RHAPSODIE: Reconstruction of High-contrAst Polarized SOurces and Deconvolution for cIrcumstellar Environments

TL;DR

This paper introduces a novel inverse approach method for reconstructing and deconvolving polarized signals from circumstellar environments in high-contrast imaging, improving accuracy especially at low signal-to-noise ratios.

Contribution

The paper presents a new inverse method that accounts for instrumental effects and noise, enhancing the extraction of polarized signals from circumstellar disks in high-contrast polarimetric imaging.

Findings

Accurately measures polarized intensity and angle of linear polarization.

Improves performance for low SNR and small polarized flux.

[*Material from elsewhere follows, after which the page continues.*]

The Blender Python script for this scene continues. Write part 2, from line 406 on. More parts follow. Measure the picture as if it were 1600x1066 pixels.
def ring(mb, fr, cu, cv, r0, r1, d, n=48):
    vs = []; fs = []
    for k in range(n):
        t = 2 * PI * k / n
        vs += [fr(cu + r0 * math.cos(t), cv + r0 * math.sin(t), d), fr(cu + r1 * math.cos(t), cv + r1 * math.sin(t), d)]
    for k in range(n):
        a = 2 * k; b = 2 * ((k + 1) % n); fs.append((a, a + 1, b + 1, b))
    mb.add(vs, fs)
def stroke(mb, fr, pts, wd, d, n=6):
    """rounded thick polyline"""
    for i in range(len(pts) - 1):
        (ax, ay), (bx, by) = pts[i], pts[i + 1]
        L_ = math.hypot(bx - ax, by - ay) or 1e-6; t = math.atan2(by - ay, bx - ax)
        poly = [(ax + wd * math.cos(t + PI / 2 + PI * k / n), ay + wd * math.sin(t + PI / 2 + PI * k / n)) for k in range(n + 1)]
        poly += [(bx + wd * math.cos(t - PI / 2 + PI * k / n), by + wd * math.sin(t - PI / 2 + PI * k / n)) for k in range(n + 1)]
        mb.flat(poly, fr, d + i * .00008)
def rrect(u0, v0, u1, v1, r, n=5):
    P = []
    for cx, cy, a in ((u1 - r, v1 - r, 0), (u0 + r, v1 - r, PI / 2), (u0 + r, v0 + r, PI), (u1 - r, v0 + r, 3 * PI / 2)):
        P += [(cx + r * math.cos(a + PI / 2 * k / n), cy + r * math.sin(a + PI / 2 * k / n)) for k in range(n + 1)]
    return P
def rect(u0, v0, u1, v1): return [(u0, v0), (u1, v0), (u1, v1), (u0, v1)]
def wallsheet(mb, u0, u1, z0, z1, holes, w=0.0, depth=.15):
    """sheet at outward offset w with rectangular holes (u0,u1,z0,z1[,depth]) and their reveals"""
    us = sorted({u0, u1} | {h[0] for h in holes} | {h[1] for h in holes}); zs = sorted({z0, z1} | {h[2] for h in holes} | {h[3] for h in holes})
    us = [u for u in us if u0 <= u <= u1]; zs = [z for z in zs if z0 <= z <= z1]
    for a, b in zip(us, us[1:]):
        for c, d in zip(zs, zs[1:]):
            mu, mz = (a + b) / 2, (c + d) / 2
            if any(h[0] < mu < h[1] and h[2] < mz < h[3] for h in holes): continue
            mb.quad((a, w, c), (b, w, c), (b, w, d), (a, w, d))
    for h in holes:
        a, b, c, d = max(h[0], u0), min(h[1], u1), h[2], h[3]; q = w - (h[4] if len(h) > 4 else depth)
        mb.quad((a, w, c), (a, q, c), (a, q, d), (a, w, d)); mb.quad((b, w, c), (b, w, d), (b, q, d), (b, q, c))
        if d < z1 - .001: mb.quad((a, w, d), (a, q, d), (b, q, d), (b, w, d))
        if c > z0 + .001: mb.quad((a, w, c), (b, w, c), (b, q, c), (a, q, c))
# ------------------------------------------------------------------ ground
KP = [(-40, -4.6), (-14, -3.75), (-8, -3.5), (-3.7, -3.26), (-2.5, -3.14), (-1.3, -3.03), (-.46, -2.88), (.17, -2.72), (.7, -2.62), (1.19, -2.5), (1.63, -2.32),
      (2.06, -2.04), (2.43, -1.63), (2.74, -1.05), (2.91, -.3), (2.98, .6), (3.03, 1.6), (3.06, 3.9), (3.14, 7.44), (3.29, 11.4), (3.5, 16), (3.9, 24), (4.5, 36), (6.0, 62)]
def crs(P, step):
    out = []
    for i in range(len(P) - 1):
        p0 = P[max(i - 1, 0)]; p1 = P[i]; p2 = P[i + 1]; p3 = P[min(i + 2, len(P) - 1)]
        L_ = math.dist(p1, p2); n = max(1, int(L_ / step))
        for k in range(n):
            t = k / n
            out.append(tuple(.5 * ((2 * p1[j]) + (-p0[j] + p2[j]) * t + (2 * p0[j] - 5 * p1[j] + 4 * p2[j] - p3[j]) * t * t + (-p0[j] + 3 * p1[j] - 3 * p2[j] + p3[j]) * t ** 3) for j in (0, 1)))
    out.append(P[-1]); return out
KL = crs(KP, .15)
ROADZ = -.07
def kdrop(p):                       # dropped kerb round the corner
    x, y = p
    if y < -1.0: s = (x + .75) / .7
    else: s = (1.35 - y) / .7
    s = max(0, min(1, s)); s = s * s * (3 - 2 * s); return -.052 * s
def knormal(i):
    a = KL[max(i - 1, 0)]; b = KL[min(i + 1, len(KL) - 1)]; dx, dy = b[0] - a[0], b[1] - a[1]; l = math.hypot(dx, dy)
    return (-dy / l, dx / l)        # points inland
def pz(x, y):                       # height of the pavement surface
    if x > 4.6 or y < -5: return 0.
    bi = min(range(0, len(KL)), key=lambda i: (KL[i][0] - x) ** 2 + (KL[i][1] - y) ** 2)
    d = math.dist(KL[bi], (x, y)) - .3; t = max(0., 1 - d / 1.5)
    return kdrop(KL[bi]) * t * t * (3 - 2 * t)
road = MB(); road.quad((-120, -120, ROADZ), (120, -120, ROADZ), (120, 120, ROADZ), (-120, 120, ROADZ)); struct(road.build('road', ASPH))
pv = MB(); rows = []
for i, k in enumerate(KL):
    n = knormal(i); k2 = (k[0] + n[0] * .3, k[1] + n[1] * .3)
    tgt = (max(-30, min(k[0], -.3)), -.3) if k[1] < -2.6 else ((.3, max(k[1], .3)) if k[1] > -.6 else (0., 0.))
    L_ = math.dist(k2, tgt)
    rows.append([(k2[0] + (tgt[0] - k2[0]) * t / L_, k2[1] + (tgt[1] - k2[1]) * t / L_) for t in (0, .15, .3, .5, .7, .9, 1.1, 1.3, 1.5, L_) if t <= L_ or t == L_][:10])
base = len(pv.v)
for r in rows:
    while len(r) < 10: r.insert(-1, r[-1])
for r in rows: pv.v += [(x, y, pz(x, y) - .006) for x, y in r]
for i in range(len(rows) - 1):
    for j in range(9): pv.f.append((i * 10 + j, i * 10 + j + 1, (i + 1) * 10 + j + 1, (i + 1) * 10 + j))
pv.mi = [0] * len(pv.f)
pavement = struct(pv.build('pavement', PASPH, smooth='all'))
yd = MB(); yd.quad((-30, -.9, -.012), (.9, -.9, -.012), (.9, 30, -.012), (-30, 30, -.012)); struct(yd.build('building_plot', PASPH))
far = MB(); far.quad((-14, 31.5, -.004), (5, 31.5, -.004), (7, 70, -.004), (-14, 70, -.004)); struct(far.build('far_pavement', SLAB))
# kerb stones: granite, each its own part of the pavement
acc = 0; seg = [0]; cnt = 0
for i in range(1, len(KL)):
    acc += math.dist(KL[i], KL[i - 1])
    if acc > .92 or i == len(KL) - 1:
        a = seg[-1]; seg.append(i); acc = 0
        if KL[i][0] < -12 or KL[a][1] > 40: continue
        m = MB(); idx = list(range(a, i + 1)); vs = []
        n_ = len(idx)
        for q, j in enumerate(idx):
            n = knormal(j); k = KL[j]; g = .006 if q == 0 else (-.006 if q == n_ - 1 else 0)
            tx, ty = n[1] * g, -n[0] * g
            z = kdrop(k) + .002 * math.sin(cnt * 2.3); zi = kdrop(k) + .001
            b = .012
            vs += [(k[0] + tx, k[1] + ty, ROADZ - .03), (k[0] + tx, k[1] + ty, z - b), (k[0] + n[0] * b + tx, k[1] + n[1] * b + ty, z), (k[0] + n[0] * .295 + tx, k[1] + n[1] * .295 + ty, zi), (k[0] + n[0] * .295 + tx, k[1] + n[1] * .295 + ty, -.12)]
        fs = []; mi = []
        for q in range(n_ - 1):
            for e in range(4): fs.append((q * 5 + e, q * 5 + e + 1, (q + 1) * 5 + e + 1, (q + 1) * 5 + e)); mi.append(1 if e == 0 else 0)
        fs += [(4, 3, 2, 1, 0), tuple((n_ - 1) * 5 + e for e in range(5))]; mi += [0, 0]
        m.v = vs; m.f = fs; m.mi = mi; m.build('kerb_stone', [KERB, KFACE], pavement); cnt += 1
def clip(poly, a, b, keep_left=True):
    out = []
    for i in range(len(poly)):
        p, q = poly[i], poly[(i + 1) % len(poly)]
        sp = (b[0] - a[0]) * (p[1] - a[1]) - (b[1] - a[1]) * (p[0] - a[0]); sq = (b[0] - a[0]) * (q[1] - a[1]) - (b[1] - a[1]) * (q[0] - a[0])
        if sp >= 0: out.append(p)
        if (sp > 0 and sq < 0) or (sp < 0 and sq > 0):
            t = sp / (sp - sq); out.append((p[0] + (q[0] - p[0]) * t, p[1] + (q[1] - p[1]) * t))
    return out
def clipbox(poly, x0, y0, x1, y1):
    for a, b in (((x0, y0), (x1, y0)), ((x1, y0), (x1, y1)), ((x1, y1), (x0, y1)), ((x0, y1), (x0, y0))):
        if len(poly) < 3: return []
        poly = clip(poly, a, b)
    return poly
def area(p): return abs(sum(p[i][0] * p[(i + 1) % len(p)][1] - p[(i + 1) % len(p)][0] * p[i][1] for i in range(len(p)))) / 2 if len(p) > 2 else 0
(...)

Enables use of incomplete polarimetry cycles for increased sensitivity.

Abstract

Polarimetric imaging is one of the most effective techniques for high-contrast imaging and characterization of circumstellar environments. These environments can be characterized through direct-imaging polarimetry at near-infrared wavelengths. The SPHERE/IRDIS instrument installed on the Very Large Telescope in its dual-beam polarimetric imaging (DPI) mode, offers the capability to acquire polarimetric images at high contrast and high angular resolution. However dedicated image processing is needed to get rid of the contamination by the stellar light, of instrumental polarization effects, and of the blurring by the instrumental point spread function. We aim to reconstruct and deconvolve the near-infrared polarization signal from circumstellar environments. We use observations of these environments obtained with the high-contrast imaging infrared polarimeter SPHERE-IRDIS at the VLT. We developed a new method to extract the polarimetric signal using an inverse approach method that benefits from the added knowledge of the detected signal formation process. The method includes weighted data fidelity term, smooth penalization, and takes into account instrumental polarization. The method enables to accurately measure the polarized intensity and angle of linear polarization of circumstellar disks by taking into account the noise statistics and the convolution of the observed objects by the instrumental point spread function. It has the capability to use incomplete polarimetry cycles which enhance the sensitivity of the observations. The method improves the overall performances in particular for low SNR/small polarized flux compared to standard methods.